Reading is entertainment but, for me, it can also be an education – new words, events in history, myths that turns out to be reality and vice versa. Here are just a few of the things I learned from the books I’ve read recently. Click on the title of the book to read my review.
In The Mountain Man’s Badge by Gary Corbin, set in a small town in Oregon near the Cascade Mountains, the hero, Sheriff Lehigh Carter, visits a diner and orders a ‘Reuben. Extra dressing. Fries.’ I’d never heard of a ‘Reuben’ and wondered what it was. Then, in the way things sometimes occur in life, I happened to be up in London to visit the theatre last week (since you ask, The Moderate Soprano starring the peerless Roger Allam). My husband, who is an aficionado of such establishments, took me to a Dutch bar he knows called Da Hems and there on the menu amongst the list of sandwiches was a ‘Reuben’. Its origins and how it got its name are disputed and there are slight variations in the ingredients however Jamie Oliver describes it as ‘the heavenly piling of hot pastrami, sauerkraut, Swiss cheese and Russian dressing into two slices of soft rye bread’. It was delicious.
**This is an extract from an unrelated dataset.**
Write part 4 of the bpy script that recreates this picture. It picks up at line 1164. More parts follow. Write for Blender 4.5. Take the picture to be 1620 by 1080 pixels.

Source: Jamie Oliver website
In The King’s Daughter by Stephanie Churchill, I came across references to an item of women’s clothing that I’ve often seen mentioned in historical fiction but never been entirely sure what it actually is – the kirtle. Luckily, in another piece of serendipity, I saw an article featuring the garment shared on her Facebook page by Catherine Meyrick, author of Forsaking All Other. The article has some great pictures of how a kirtle was constructed and worn in relation to other garments.
Source: Walking Through History Facebook Page
Kirtle wasn’t the only word that caught my eye in The King’s Daughter. A method of transport mentioned quite a few times in the book is a palanquin: ‘The carriage without wheels…was more or less a wide, cushioned chair with raised sides all around. The seat centred on a platform supported by two stout poles carried on the shoulders of six burly men.’ I knew vaguely that this was some kind of litter (defined as a human-powered, wheel-less vehicle for transport of people) but was curious to find out what it looked like. This was the best (copyright free) image of what I believe is being described I could come up with. Two burly men missing, sadly.
Source: Wikipedia
Set in Wiltshire, Nicola Ford’s debut crime novel, The Hidden Bones, involves both an archaeological excavation and a murder investigation. There’s also the little matter of a missing artefact – a ‘sun disk’. What a surprise it must be to uncover something like that which has lain undiscovered for so long. (By the way, that’s not dissimilar to the murder mystery at the heart of in the book.) In fact, a Bronze Age sun disc was discovered in Wiltshire back in 1947 but only put on public display for the first time in June 2015 to coincide with the Summer Solstice. You can read about it and view images of the disc by following the link below.
Source: This Is Wiltshire website
My final ‘fascinating fact’ comes from a book I’ve just finished and will be reviewing shortly – The Devil’s Half-Mile by Paddy Hirsch (due to be published on 5th July 2018). We’re back to American foodstuffs, this time something referred to as a ‘savory chonkey’. I’ll let a quote from the book, set in 18th century New York, reveal more plus give you a taste (pun intended) of the fabulous style and verve of the writing. (Don’t worry; there is a superb glossary as well.) ‘The sidewalks were equally busy. Shoppers and passersby competed for space with a crush of handsellers and their carts: chive fencers selling cutlery, swell fencers touting the sharpness of their sewing needles, flying stationers flogging their penny ballads and histories, crack fencers offering bags of nuts, and everywhere the cakery pannam fencers, whose trolleys were piled with pies, sweet bowlas tarts and savoury chonkeys, the minced-meat pastries that no true New Yorker could resist.’ So, for UK readers, a chonkey is something similar to a Cornish pasty perhaps? Yes, I know, now you want to know what ‘sweet bowlas tarts’ are as well. I’m still searching for definitive information on that one but it’s probably an apple, or other fruit, tart.
What fascinating facts in fiction have you come across this week?